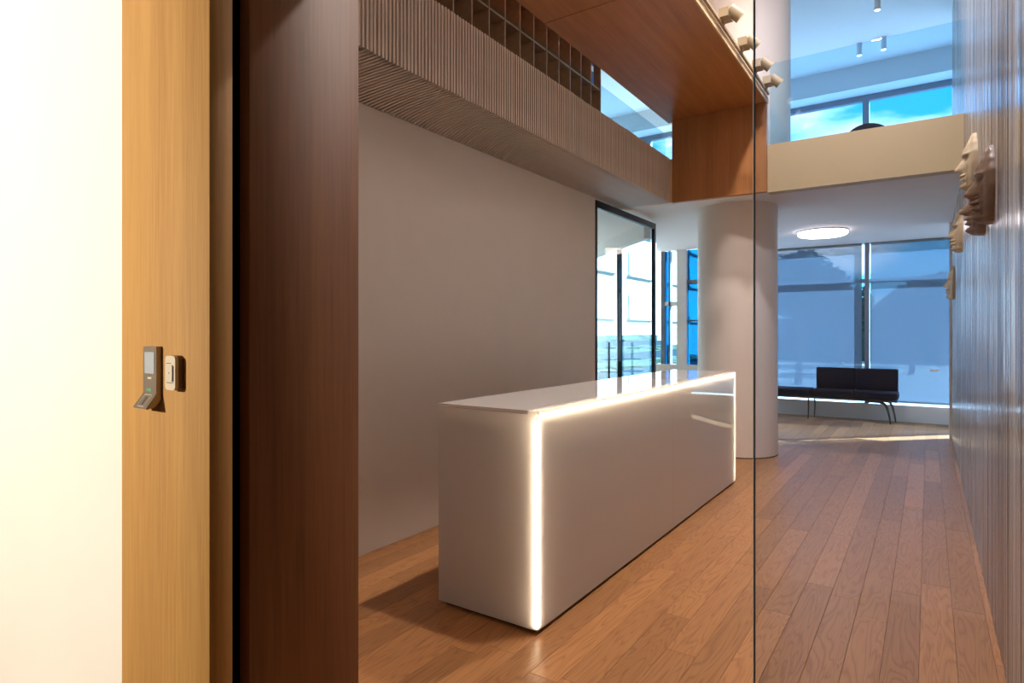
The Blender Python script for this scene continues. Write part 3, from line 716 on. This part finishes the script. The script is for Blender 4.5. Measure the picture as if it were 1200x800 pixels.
def hedge(name, b, label, seed):
    x0, x1, y0, y1, z0, z1 = b
    bm = bmesh.new(); bmesh.ops.create_cube(bm, size=1)
    bmesh.ops.subdivide_edges(bm, edges=bm.edges[:], cuts=14, use_grid_fill=True)
    for v in bm.verts:
        p = Vector((v.co.x * (x1 - x0), v.co.y * (y1 - y0), (v.co.z + .5) * (z1 - z0)))
        d = mnoise.noise_vector(p * 2.3 + Vector((seed, 0, 0))) * .16 + mnoise.noise_vector(p * 6 + Vector((seed, 3, 0))) * .07
        d.z = abs(d.z) if v.co.z < -.3 else d.z
        q = p + d * (1 if v.co.z > -.4 else .2); v.co = (q.x, q.y, max(q.z, .012 if v.co.z > -.49 else .006))
    me = bpy.data.meshes.new(name); bm.to_mesh(me); bm.free(); me.materials.append(M_LEAF)
    o = bpy.data.objects.new(name, me); C.objects.link(o); o.location = ((x0 + x1) / 2, (y0 + y1) / 2, z0); o['label'] = label; o['category'] = 'hedge'
    return o
for i, (x_, z_) in enumerate(((-9.6, .1), (-10.7, .62), (-11.8, 1.1))):
    tag(bx('terrace_wall', (x_ - .8, x_, 14.5 + i, 32, -.35, z_), M_STEP), ('lowest', 'middle', 'highest')[i] + ' teal stepped terrace wall outside the side room glass', 'terrace wall', 'terrace walls outside')
for i, (x_, z_) in enumerate(((-9.75, .1), (-10.85, .62), (-11.95, 1.1))):
    hedge('hedge', (x_ - .45, x_, 15 + i, 31.5, z_, z_ + .24), ('lowest', 'middle', 'highest')[i] + ' clipped green hedge on the terrace walls outside', i * 7.0)

hedge('tall_hedge', (-12.2, 14, 46, 47.2, -.35, 2.5), 'long tall dark hedge outside far behind the trees', 31.0)
def tree(x_, y_, h, r, label, seed, sq=0.8):
    t = thing('tree', label, 'tree', (x_, y_, -.36), 'trees outside the lounge window')
    MB().tube([(0, 0, 0), (.1, .05, h * .3), (.0, .1, h * .75)], [r * .09, r * .07, r * .03]).build('trunk', M_BARK, t, smooth=50)
    rg = random.Random(seed); vs = []; fs = []
    for i in range(2600):
        for _ in range(20):
            p = Vector((rg.uniform(-1, 1), rg.uniform(-1, 1), rg.uniform(-1, 1)))
            if p.length < 1 and p.length > .35 + .5 * abs(mnoise.noise(p * 2 + Vector((seed, 0, 0)))): break
        k = 1 + .35 * mnoise.noise(p.normalized() * 1.8 + Vector((seed, seed, 0)))
        c = Vector((p.x * r * k, p.y * r * k, h * .66 + p.z * r * sq * k))
        a = Vector((rg.gauss(0, 1), rg.gauss(0, 1), rg.gauss(0, 1))).normalized(); b_ = a.orthogonal().normalized(); s_ = r * rg.uniform(.07, .13)
        n0 = len(vs); vs += [tuple(c - a * s_), tuple(c + b_ * s_ * .5 + a * .0), tuple(c + a * s_), tuple(c - b_ * s_ * .5)]; fs.append([n0, n0 + 1, n0 + 2, n0 + 3])
    link('foliage', vs, fs, M_LEAF, t)
tree(px_x(935, 24), 24, 5.4, 1.5, 'tall dark tree outside at the left of the screen blinds', 3)
tree(px_x(985, 41), 41, 5.0, 1.7, 'lower tree outside near the window post', 5)
tree(px_x(1068, 33), 33, 4.4, 1.6, 'broad low tree outside right of the window post', 8, .6)
tree(px_x(1103, 42), 42, 5.4, 2.2, 'bushy tree outside at the right of the screen blinds', 11, .7)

PROBLEM REQUIREMENTS » Repeat the listing above exactly, with no pictures.

WRITTEN REPLY »
The Blender Python script for this scene continues. Write part 3, from line 716 on. This part finishes the script. The script is for Blender 4.5. Measure the picture as if it were 1200x800 pixels.
def hedge(name, b, label, seed):
    x0, x1, y0, y1, z0, z1 = b
    bm = bmesh.new(); bmesh.ops.create_cube(bm, size=1)
    bmesh.ops.subdivide_edges(bm, edges=bm.edges[:], cuts=14, use_grid_fill=True)
    for v in bm.verts:
        p = Vector((v.co.x * (x1 - x0), v.co.y * (y1 - y0), (v.co.z + .5) * (z1 - z0)))
        d = mnoise.noise_vector(p * 2.3 + Vector((seed, 0, 0))) * .16 + mnoise.noise_vector(p * 6 + Vector((seed, 3, 0))) * .07
        d.z = abs(d.z) if v.co.z < -.3 else d.z
        q = p + d * (1 if v.co.z > -.4 else .2); v.co = (q.x, q.y, max(q.z, .012 if v.co.z > -.49 else .006))
    me = bpy.data.meshes.new(name); bm.to_mesh(me); bm.free(); me.materials.append(M_LEAF)
    o = bpy.data.objects.new(name, me); C.objects.link(o); o.location = ((x0 + x1) / 2, (y0 + y1) / 2, z0); o['label'] = label; o['category'] = 'hedge'
    return o
for i, (x_, z_) in enumerate(((-9.6, .1), (-10.7, .62), (-11.8, 1.1))):
    tag(bx('terrace_wall', (x_ - .8, x_, 14.5 + i, 32, -.35, z_), M_STEP), ('lowest', 'middle', 'highest')[i] + ' teal stepped terrace wall outside the side room glass', 'terrace wall', 'terrace walls outside')
for i, (x_, z_) in enumerate(((-9.75, .1), (-10.85, .62), (-11.95, 1.1))):
    hedge('hedge', (x_ - .45, x_, 15 + i, 31.5, z_, z_ + .24), ('lowest', 'middle', 'highest')[i] + ' clipped green hedge on the terrace walls outside', i * 7.0)

hedge('tall_hedge', (-12.2, 14, 46, 47.2, -.35, 2.5), 'long tall dark hedge outside far behind the trees', 31.0)
def tree(x_, y_, h, r, label, seed, sq=0.8):
    t = thing('tree', label, 'tree', (x_, y_, -.36), 'trees outside the lounge window')
    MB().tube([(0, 0, 0), (.1, .05, h * .3), (.0, .1, h * .75)], [r * .09, r * .07, r * .03]).build('trunk', M_BARK, t, smooth=50)
    rg = random.Random(seed); vs = []; fs = []
    for i in range(2600):
        for _ in range(20):
            p = Vector((rg.uniform(-1, 1), rg.uniform(-1, 1), rg.uniform(-1, 1)))
            if p.length < 1 and p.length > .35 + .5 * abs(mnoise.noise(p * 2 + Vector((seed, 0, 0)))): break
        k = 1 + .35 * mnoise.noise(p.normalized() * 1.8 + Vector((seed, seed, 0)))
        c = Vector((p.x * r * k, p.y * r * k, h * .66 + p.z * r * sq * k))
        a = Vector((rg.gauss(0, 1), rg.gauss(0, 1), rg.gauss(0, 1))).normalized(); b_ = a.orthogonal().normalized(); s_ = r * rg.uniform(.07, .13)
        n0 = len(vs); vs += [tuple(c - a * s_), tuple(c + b_ * s_ * .5 + a * .0), tuple(c + a * s_), tuple(c - b_ * s_ * .5)]; fs.append([n0, n0 + 1, n0 + 2, n0 + 3])
    link('foliage', vs, fs, M_LEAF, t)
tree(px_x(935, 24), 24, 5.4, 1.5, 'tall dark tree outside at the left of the screen blinds', 3)
tree(px_x(985, 41), 41, 5.0, 1.7, 'lower tree outside near the window post', 5)
tree(px_x(1068, 33), 33, 4.4, 1.6, 'broad low tree outside right of the window post', 8, .6)
tree(px_x(1103, 42), 42, 5.4, 2.2, 'bushy tree outside at the right of the screen blinds', 11, .7)